According to The Orlando Sentinel, Marvin Rosenthal, founder of The Holy Land Experience (HLE) in Orlando, Fla., said charismatics need not apply for any positions at the attraction, including selling hot dogs at its restaurant. Prospective employees must sign a Christian "doctrinal statement" of belief -- which excludes charismatics and Pentecostals - to work at the $16 million, 15-acre "living biblical museum."

The attraction near Universal Studios hit the headlines last month, when rabbinical leaders criticized HLE's concept and plan to proselytize Jews.

Rosenthal, a convert to Christianity from Judaism who is now an independent, evangelical Baptist minister, has admitted that he hopes to use profits generated by the park to fund his Zion's Hope missionary organization, which targets Jews for conversion.

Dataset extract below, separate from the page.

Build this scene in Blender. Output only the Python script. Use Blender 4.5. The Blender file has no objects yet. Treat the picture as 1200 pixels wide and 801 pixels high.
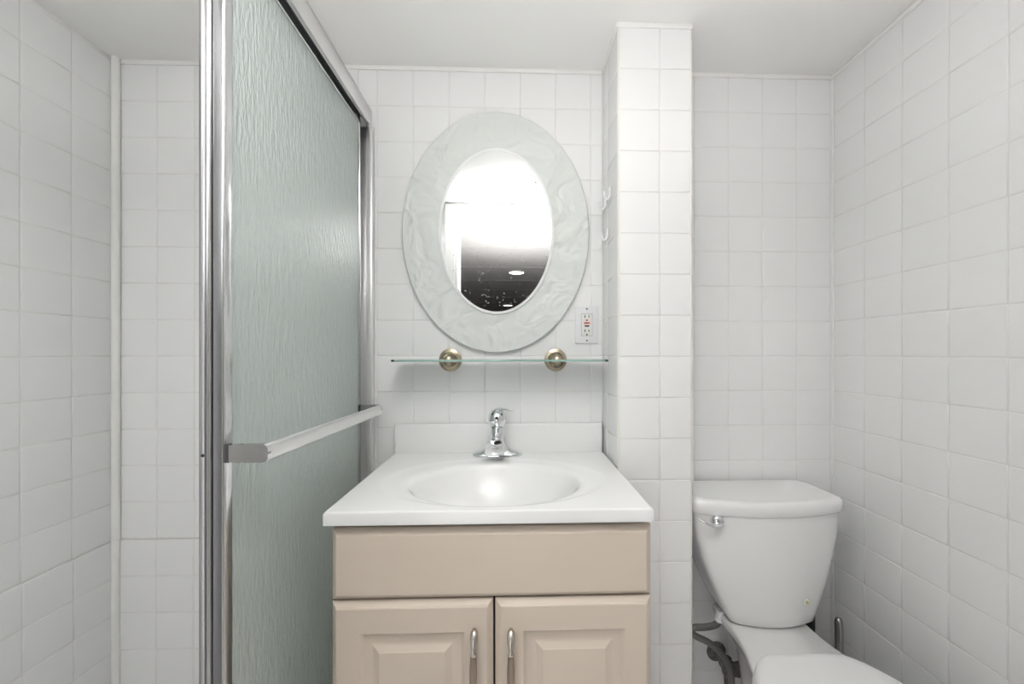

However, he defended the park's mission against Jewish criticism. He now says that hiring charismatics would be "hypocritical." "We are not charismatics," he told the Sentinel. "We love them. We appreciate them. But we would not offer them a job."

Evangelical and fundamentalist Baptists are often at odds with charismatics and Pentecostals over points of Christian theology, including whether manifestations of the Holy Spirit known as "signs and wonders" -- including talking in tongues and hands-on healing favored by charismatics and Pentecostals -- are scripturally approved for modern times.

However Gregg Halteman, HLE's director of marketing and public relations, said the park already employs some charismatics. Rosenthal told the Charisma News Service (CNS) that current charismatic employees will not be terminated. "No one will lose his or her job," he said.

Clark Whitten, senior pastor of Calvary Assembly of God in the Orlando area, said he became concerned with HLE's anti-charismatic hiring policy after a couple of people from his congregation told him they were refused jobs at the park. "Anyone that holds to the stance that Rosenthal does about charismatics, in my opinion, wouldn't hire the Apostle Paul to work with him or work for him," Whitten told the Sentinel. "Paul was a charismatic, as were many others in the New Testament."

Whitten, however, told CNS that he was not planning to ask his 6,000 members not to visit the attraction, as had been reported. "What I said was I am not going to raise this issue to my people," Whitten said Friday. "I have no plans to advocate a boycott of the theme park."

Despite the latest controversy, business at the park is booming. According to the Sentinel, HLE reaches its 1,200 capacity almost daily, often by noon. Rosenthal said charismatics and any paying customers were welcome. "We welcome everybody," Rosenthal told the newspaper.

HLE has a policy against "disruptive behavior" for the park's visitors, however, that Halteman said could include exuberant forms of worship, such as speaking in tongues. "The policy is pretty standard for a public facility," he said. "We're not targeting people from exercising their spiritual gifts. It could just be a 5-year-old trying to climb up on top of a tomb. We want to make sure folks don't do things that make people wish they were somewhere else."

Halteman said he thought Rosenthal's remarks had been overemphasized. "I don't know if I would term this as a black eye for us," he said "Some Christians just believe one way and some another. We serve the same God. When you really boil it all down, that really is the important issue."